Everyone in America knows where they were, what they were doing, who they were with on Sept. 11th, 2001. For me — a 13-year-old in the eighth grade — the day had a different start than most of you.
I had been sick the night before with the Flu and stayed home from school. I awakened at my grandparents house around 10:30 a.m. and walked into the living room to find both grandparents watching footage of rubble with smoke billowing out of it. Those were what was left of World Trade Center towers one and two.
Around that time, news broke of United Flight 93 which had crashed in a field in Somerset County, just over 100 miles from where I was and 80 from Pittsburgh. We all later found out that a group of heroes on that plane might have saved many more.
A child doesn’t take the complexity of something like this the same way as an adult did on that day. Being the giant sports fan that I was at a young age, I turned on ESPN to try and avoid the horrors that were going on only to find ABC’s coverage of the attacks. The bottom line showed that all major sporting events had been postponed as they should have, but to 13-year-old me, that was another indication that the nation had stopped due to this senseless act.
I was befuddled, frightened and angered that something so horrifying could happen to so many innocent lives.

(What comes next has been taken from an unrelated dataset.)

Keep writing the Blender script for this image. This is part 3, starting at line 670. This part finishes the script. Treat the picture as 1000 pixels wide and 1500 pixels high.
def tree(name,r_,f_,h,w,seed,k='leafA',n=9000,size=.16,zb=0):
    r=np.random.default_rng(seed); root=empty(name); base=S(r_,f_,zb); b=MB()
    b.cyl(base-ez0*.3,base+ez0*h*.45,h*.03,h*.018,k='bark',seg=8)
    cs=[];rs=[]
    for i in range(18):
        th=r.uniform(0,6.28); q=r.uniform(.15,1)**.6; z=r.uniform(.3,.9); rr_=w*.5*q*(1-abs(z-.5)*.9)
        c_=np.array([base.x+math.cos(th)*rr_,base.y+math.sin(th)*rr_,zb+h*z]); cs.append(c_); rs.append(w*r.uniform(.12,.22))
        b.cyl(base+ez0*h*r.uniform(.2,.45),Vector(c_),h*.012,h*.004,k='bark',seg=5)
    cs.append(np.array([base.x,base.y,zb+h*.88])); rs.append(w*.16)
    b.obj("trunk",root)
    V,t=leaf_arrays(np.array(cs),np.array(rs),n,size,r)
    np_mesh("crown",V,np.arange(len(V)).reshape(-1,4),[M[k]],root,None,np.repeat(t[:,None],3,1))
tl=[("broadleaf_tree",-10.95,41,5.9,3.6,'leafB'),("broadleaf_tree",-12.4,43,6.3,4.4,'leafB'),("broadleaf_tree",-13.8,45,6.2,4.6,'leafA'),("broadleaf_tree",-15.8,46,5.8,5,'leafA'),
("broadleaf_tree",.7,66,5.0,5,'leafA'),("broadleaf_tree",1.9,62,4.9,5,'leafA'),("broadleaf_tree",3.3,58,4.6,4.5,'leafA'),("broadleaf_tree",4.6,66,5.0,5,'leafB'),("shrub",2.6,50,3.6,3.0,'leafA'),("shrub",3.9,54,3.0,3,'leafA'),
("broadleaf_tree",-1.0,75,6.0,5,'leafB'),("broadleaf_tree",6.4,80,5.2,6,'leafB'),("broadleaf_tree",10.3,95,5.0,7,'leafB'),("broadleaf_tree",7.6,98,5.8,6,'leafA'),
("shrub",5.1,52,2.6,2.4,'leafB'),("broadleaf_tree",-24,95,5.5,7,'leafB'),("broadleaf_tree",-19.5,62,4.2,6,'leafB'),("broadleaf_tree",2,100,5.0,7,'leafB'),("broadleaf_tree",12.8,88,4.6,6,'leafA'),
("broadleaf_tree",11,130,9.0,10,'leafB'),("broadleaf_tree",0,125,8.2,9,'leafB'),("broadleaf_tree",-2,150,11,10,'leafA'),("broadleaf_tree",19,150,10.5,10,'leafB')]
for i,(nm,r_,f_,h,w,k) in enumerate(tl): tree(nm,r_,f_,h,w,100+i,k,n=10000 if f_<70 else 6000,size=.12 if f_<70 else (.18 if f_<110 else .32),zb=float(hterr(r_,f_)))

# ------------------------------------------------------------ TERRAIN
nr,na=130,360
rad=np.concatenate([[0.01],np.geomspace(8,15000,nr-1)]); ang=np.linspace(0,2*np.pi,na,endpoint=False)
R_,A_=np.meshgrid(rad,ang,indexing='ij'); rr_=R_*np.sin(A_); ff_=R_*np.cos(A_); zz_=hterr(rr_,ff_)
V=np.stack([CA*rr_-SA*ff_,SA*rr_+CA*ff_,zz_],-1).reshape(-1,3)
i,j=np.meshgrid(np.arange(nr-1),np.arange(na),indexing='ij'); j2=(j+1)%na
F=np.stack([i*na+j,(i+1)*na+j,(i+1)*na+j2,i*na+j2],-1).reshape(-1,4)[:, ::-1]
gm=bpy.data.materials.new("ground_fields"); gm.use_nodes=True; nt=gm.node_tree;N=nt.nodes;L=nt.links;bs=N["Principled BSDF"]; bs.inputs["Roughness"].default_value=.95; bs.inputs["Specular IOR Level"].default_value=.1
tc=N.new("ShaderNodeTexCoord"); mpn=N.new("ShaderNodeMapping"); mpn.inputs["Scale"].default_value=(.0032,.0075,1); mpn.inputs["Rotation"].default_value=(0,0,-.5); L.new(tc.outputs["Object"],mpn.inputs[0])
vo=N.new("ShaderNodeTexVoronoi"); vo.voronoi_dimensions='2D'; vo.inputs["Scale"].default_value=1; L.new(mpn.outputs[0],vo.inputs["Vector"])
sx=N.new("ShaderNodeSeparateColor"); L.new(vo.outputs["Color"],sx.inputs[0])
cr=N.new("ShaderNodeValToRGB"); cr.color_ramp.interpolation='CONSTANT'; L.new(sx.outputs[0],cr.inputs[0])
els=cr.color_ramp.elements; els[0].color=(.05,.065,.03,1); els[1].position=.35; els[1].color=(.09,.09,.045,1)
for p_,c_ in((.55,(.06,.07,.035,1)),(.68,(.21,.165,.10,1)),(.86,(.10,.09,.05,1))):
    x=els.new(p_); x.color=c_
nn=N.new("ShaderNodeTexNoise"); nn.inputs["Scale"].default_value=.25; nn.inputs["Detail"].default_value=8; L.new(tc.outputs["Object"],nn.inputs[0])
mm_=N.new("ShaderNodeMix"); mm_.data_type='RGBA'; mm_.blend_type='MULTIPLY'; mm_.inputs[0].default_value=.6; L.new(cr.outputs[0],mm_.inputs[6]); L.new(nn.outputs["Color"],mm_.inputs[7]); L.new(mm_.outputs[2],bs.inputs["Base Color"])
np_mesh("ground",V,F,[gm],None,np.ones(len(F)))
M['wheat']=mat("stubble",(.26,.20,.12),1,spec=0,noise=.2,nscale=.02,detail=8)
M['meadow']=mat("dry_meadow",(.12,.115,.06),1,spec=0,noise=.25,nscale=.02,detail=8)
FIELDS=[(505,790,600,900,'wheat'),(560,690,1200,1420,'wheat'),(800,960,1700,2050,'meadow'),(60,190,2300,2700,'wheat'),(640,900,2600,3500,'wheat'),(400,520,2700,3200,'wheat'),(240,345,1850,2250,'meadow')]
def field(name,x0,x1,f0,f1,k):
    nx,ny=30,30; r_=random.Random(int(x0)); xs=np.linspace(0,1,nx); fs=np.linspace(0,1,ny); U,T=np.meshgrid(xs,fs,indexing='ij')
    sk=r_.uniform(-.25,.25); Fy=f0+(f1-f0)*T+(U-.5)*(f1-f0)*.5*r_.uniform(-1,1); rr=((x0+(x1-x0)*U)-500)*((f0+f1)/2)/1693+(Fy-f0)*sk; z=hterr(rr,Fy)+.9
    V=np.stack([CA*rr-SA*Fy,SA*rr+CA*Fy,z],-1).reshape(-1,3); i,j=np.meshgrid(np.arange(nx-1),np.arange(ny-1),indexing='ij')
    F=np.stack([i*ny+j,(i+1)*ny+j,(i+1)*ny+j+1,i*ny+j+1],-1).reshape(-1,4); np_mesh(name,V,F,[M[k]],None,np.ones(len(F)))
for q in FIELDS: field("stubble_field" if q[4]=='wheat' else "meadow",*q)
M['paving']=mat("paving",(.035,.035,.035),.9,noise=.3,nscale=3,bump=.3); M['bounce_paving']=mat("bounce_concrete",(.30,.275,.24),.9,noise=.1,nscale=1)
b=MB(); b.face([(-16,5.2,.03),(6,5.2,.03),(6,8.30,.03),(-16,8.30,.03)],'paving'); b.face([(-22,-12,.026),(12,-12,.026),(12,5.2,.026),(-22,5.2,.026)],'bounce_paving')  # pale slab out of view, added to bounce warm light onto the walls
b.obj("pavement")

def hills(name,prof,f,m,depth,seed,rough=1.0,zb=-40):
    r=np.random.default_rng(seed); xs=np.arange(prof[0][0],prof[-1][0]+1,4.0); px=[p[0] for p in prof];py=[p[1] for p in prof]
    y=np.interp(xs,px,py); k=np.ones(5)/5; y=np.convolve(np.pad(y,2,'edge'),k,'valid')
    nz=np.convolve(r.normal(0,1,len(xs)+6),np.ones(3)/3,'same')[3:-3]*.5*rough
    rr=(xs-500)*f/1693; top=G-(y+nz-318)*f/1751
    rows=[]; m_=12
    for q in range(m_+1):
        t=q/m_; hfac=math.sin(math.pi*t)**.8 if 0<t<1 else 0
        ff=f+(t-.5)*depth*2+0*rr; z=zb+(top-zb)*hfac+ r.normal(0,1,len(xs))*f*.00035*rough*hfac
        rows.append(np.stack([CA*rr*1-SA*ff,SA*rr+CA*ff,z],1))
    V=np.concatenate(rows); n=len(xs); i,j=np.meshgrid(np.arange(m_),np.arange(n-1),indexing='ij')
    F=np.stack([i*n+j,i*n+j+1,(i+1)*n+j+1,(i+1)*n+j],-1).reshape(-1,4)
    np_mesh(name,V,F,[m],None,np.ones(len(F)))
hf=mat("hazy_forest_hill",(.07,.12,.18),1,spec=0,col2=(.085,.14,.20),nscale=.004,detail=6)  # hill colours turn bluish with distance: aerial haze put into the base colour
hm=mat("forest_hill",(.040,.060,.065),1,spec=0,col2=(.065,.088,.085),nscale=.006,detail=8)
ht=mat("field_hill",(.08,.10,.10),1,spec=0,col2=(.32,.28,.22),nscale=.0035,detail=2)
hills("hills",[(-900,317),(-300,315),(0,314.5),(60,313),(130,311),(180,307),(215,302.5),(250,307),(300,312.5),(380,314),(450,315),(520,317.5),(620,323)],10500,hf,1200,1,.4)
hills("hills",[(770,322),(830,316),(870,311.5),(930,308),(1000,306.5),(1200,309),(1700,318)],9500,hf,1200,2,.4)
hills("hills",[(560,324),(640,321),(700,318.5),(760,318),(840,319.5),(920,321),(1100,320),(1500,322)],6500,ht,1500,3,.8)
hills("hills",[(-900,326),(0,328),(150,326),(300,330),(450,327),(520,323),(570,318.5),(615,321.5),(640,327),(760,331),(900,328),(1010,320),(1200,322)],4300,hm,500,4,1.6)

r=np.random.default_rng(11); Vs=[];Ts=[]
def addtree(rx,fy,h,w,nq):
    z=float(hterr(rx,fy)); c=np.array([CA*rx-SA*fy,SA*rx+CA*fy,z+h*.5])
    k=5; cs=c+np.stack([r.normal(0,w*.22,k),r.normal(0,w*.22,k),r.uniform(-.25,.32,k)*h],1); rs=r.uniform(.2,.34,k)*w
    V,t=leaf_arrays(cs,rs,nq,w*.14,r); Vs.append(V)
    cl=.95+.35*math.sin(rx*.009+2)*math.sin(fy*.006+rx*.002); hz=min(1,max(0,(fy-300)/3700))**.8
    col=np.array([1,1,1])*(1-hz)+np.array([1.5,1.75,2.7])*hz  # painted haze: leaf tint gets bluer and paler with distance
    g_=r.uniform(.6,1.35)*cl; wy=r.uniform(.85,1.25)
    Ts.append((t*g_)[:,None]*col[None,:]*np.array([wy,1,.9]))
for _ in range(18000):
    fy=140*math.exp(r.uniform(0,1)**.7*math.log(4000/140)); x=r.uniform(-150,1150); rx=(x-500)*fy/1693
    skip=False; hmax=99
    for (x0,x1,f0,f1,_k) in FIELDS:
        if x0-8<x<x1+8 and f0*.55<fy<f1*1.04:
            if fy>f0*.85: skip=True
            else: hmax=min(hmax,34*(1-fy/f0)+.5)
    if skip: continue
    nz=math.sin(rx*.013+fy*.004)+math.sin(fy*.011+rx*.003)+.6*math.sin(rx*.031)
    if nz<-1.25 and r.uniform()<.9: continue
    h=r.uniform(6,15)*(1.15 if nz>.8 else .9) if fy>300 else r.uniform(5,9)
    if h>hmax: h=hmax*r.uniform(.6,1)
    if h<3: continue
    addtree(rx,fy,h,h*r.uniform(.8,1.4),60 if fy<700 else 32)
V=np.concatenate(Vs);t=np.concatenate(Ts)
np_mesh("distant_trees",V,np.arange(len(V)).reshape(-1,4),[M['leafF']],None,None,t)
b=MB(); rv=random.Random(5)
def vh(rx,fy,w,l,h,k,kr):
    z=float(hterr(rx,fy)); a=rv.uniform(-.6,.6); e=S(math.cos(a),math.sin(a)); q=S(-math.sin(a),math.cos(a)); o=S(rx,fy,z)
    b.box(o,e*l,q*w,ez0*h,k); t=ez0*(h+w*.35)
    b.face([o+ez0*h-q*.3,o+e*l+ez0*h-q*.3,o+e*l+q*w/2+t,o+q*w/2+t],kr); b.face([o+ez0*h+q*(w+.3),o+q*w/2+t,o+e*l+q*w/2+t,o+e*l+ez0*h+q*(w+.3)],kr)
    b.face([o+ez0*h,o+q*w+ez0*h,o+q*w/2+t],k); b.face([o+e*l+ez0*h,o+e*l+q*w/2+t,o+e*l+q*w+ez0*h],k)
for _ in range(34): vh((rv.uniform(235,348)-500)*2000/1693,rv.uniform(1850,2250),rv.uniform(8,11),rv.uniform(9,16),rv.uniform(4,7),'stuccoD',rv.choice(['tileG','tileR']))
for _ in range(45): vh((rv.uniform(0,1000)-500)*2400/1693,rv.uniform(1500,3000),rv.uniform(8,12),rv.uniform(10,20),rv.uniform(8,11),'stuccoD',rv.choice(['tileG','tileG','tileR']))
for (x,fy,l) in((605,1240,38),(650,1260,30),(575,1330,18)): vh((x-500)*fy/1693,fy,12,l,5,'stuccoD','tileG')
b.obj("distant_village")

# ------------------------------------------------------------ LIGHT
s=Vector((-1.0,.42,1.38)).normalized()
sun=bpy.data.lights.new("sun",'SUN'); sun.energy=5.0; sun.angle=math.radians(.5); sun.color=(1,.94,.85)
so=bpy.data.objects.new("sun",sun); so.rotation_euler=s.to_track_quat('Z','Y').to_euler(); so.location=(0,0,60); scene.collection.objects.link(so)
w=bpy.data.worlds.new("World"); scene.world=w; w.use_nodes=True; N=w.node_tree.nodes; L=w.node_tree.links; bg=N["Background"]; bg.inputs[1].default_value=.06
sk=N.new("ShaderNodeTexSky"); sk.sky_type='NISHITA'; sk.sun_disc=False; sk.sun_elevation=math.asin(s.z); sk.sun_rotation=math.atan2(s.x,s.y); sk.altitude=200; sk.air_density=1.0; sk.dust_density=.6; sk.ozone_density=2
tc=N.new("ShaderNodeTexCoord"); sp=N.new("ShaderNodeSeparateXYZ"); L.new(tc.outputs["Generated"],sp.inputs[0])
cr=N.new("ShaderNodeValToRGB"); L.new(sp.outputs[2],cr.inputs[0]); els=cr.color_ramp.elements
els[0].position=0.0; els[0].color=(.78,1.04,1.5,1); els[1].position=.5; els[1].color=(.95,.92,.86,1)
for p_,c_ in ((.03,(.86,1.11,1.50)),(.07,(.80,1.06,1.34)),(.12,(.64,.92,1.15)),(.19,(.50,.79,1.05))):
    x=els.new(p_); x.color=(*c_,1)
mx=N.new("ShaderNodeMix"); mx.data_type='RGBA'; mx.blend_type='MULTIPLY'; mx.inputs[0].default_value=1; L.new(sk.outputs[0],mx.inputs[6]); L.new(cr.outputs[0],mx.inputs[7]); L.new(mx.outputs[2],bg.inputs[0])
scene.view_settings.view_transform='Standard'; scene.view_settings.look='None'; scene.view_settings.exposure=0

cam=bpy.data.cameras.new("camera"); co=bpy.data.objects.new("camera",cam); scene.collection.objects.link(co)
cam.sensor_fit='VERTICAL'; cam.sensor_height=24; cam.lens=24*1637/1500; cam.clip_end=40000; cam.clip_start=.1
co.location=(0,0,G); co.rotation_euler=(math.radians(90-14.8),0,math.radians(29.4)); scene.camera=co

All we did in school the following days was talk about it and watch coverage on TV. Everything else was put on hold because no one knew what to do. Was there going to be more attacks? Were we in danger?
As the days went on, we all tried to go back to our lives. For me, it wasn’t until Sept. 21, 2001 that things started returning to normal.
The Mets hosted the Braves at Shea Stadium in the first professional sporting event held in New York City since the attacks. The stadium was filled to capacity with fans holding American flags chanting “U-S-A, U-S-A, U-S-A.” I thought to myself, “How could they be doing this after what had happened only ten days earlier?” What transpired over the course of nine innings showed me why.
With the Mets trailing 2-1 late in the game, Mike Piazza stepped to the plate with a runner on. What happened next changed my view on sports.
What I learned from that game was that a sporting event can be a positive outlet from something so terrible. It allowed a city to take their minds off of a tragedy, even if it’s for only three hours, and just be fans. It allowed them to focus their energy on something positive and erupt when the ball flew over the fence.
“It was this little piece of New York saying to the world symbolically we’re going to be OK,” first basemen Todd Zeile told the Associated Press in a 2011 interview. “You can hit us but you can’t keep us down.”
It’s a funny thing how something like a sporting event can make such an impact on a person, a stadium and a city, but it can.
Guys like Piazza can be called heroes to an extent, but lets not forget who the real heroes are. The ones who ran into the burning towers to try and save as many lives as they could, the ones who took a stand against a group of terrorists on a plane, the ones who raced to the city to help in the rescue efforts, the ones who serve our country to keep it safe.